C’est par une conférence de presse organisée l’après-midi du 03 septembre 2021 que les défenseurs ont tenu à adresser leur message aux autorités et au public. Les défenseurs et les OSC présents ont commencé par rappeler l’importance de leur collaboration avec l’Etat et ont appelé à son affermissement pour le bien être des générations futures. Selon eux, le renforcement de capacités offert par des formateurs issus de l’Etat constitue une bonne illustration de cette collaboration notamment pour attirer les exploitants illicites de ressources naturelles à respecter la loi. Malgré cela, des violations de droit continuent de peser sur les défenseurs.
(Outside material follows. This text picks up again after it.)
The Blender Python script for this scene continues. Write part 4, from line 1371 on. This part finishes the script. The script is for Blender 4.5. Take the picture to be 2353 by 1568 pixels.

Ils ont appelé à prendre en compte les exactions commis à leur encontre : les homicides, la détention arbitraire, la diffamation, l’existence de dommages issus des impacts négatifs des projets d’exploitation, la mauvaise application de la loi, la spoliation des terres des communautés locales, … Pour clôturer leur message, les défenseurs ont appelé les autorités à agir pour défendre les droits des défenseurs : appliquer la loi sans aucune discrimination, augmenter les mesures en faveur de la protection des communautés sur terrain, clarifier le statut des terres sous gestion communautaire… Enfin, les défenseurs ont insisté pour que l’Etat reconnaisse le statut spécifique de « défenseurs environnementaux » dans le projet de loi sur la protection des défenseurs de Droits humains à Madagascar.
Le dernier jour d’activité a été clôturé par un partage sur le Fonds « African Environmental Defenders » (https://envirodefenders.africa/) qui octroie des soutiens financiers aux défenseurs faisant face à des situations d’urgence. Les défenseurs se sont sentis satisfaits de la tenue des activités et ont incité leur réplication au niveau des communautés situées à la base à Madagascar.
Parajuriste communautaire : « Les activités qui ont été organisées ont permis de satisfaire ma curiosité surtout les échanges entre les formateurs et les participants. J’aurais aimé que les activités durent plus longtemps parce que j’ai remarqué que certains participants avaient encore beaucoup de choses à demander ».
Parajuriste communautaire : « Les formations ont réellement été bénéfiques. Il faudrait continuer ce genre d’activités à l’avenir ».